PROBLEM DESCRIPTION: Reproduce, word for word, every line from the first one down to the line containing "var rng := RandomNumberGenerator.new()", and nothing else.

COLLECTED DATA:
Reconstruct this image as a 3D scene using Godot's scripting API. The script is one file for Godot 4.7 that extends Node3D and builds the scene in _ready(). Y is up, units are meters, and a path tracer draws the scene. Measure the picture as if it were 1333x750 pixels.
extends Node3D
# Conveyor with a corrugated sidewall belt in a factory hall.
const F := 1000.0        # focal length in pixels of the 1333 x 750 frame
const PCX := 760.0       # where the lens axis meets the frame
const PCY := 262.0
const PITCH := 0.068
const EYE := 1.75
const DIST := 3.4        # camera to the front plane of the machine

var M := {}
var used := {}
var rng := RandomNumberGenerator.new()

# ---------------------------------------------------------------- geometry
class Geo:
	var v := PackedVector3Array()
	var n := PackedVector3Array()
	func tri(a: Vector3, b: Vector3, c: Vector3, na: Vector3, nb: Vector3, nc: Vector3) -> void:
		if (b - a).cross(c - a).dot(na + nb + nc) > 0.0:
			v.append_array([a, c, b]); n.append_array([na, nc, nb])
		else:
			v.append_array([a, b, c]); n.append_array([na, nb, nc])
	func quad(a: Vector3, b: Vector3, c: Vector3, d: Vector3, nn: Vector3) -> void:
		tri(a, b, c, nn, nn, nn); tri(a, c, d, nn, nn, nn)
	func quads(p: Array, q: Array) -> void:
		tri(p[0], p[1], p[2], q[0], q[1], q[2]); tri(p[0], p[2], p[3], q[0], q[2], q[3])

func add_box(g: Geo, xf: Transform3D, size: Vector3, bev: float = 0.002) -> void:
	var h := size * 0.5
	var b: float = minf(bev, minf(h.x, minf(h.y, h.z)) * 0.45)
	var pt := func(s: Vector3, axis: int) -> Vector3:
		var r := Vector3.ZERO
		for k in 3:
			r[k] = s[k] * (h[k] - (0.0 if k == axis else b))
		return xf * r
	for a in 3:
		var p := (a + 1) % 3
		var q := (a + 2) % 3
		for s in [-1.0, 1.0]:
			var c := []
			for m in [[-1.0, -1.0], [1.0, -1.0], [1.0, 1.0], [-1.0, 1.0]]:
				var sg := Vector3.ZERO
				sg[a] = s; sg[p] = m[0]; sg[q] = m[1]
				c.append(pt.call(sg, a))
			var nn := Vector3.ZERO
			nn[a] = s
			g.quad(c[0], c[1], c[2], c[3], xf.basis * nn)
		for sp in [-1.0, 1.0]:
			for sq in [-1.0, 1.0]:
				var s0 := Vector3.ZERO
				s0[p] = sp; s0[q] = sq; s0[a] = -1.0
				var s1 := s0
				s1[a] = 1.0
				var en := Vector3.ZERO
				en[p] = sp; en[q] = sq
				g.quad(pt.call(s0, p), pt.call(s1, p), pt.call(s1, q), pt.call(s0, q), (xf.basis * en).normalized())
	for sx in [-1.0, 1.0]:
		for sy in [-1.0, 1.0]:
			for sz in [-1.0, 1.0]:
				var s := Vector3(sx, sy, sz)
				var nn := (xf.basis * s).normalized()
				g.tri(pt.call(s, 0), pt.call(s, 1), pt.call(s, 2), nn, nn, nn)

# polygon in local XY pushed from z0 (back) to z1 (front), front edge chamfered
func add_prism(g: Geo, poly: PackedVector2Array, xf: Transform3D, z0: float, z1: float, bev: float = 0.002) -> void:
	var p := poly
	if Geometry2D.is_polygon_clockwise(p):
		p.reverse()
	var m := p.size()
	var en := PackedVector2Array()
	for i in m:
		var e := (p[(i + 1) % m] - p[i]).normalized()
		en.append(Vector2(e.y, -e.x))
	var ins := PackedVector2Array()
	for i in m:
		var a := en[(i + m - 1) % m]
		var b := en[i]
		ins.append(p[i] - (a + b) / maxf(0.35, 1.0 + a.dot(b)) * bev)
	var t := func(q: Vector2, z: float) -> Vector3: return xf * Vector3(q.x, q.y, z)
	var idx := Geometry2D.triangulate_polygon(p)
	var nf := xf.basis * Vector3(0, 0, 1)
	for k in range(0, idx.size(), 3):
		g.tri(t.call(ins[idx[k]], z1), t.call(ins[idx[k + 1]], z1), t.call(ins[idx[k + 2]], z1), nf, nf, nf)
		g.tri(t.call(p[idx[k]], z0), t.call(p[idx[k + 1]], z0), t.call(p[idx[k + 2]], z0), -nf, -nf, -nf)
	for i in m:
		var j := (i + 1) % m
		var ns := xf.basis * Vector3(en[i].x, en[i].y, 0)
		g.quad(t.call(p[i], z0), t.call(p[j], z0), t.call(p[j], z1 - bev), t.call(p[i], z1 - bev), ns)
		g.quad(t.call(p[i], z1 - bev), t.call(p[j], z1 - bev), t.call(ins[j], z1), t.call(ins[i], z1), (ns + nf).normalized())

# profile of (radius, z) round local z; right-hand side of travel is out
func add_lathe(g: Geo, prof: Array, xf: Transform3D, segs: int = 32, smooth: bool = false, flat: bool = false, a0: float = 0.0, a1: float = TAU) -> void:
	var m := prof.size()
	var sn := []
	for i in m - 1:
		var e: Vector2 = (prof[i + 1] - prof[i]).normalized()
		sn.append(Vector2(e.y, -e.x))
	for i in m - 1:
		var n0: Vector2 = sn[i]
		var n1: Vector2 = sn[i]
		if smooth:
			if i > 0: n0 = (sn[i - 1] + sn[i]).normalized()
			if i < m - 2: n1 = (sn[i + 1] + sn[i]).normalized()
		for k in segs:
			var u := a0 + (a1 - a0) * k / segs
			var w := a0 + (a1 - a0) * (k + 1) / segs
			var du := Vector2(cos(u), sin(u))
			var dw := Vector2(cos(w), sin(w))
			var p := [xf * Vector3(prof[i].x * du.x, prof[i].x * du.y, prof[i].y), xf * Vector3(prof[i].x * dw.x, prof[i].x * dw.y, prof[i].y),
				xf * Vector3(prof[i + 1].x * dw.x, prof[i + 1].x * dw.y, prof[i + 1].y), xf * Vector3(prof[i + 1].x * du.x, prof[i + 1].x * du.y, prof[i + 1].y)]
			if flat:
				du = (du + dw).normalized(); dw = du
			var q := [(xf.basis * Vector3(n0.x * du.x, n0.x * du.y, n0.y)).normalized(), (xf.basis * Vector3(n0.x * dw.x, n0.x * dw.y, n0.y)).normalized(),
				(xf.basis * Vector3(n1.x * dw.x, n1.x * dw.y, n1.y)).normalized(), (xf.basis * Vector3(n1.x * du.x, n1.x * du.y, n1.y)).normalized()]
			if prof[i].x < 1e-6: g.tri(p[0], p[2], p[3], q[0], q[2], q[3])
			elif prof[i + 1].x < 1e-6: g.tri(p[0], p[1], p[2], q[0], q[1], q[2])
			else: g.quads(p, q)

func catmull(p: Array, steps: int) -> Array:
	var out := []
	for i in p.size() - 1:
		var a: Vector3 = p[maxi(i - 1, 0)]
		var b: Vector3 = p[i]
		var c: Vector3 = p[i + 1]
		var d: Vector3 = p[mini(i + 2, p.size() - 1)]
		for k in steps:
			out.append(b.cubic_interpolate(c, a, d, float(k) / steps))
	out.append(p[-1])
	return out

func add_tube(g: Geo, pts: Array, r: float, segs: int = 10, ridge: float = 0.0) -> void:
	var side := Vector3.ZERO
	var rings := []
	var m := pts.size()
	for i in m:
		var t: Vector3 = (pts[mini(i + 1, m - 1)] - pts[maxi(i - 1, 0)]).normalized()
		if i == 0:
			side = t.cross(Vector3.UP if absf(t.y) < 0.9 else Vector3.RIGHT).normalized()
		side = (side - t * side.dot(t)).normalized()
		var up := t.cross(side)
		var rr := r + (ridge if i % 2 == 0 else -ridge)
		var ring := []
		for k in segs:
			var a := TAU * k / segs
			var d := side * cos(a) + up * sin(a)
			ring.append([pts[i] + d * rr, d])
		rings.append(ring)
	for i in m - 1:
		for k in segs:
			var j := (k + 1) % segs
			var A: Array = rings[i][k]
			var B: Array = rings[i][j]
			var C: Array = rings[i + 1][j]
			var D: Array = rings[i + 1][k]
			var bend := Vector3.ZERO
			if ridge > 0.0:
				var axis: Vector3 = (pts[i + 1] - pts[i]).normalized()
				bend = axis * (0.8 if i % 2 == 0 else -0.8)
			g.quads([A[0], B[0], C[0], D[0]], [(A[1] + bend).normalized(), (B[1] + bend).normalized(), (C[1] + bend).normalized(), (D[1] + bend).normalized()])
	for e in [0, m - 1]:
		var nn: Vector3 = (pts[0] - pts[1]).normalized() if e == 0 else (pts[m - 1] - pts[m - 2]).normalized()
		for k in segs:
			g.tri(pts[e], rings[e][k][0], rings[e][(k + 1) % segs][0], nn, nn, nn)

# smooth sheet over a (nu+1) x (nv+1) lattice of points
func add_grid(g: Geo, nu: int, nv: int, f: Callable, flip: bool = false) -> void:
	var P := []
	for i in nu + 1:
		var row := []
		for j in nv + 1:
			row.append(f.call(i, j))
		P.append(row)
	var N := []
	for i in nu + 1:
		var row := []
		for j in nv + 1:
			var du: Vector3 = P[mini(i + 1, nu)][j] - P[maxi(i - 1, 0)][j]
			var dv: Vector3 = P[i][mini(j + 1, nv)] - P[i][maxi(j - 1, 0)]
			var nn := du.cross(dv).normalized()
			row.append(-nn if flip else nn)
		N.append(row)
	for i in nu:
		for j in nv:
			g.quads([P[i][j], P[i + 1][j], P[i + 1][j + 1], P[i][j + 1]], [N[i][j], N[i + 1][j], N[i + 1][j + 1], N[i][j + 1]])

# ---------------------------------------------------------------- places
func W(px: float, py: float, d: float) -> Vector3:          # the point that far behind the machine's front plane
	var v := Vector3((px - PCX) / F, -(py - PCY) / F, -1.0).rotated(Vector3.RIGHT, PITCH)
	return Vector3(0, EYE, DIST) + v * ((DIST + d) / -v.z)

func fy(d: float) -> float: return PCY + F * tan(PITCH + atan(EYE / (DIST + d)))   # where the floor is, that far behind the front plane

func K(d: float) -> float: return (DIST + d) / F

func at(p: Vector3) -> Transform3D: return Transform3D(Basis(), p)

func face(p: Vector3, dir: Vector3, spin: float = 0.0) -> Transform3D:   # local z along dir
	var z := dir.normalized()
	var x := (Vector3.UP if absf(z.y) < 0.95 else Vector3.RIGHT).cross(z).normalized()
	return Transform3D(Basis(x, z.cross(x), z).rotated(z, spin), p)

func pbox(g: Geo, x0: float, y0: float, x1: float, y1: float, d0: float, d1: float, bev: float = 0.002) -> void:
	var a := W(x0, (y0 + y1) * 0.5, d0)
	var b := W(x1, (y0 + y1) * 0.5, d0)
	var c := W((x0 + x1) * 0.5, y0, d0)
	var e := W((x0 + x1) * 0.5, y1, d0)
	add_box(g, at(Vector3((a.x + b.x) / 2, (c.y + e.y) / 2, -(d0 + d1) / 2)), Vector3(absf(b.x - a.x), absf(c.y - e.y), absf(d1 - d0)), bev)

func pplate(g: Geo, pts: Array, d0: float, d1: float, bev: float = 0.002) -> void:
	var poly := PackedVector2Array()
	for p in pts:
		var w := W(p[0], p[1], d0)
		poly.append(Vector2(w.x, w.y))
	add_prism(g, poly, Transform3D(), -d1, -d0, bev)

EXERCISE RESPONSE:
Reconstruct this image as a 3D scene using Godot's scripting API. The script is one file for Godot 4.7 that extends Node3D and builds the scene in _ready(). Y is up, units are meters, and a path tracer draws the scene. Measure the picture as if it were 1333x750 pixels.
extends Node3D
# Conveyor with a corrugated sidewall belt in a factory hall.
const F := 1000.0        # focal length in pixels of the 1333 x 750 frame
const PCX := 760.0       # where the lens axis meets the frame
const PCY := 262.0
const PITCH := 0.068
const EYE := 1.75
const DIST := 3.4        # camera to the front plane of the machine

var M := {}
var used := {}
var rng := RandomNumberGenerator.new()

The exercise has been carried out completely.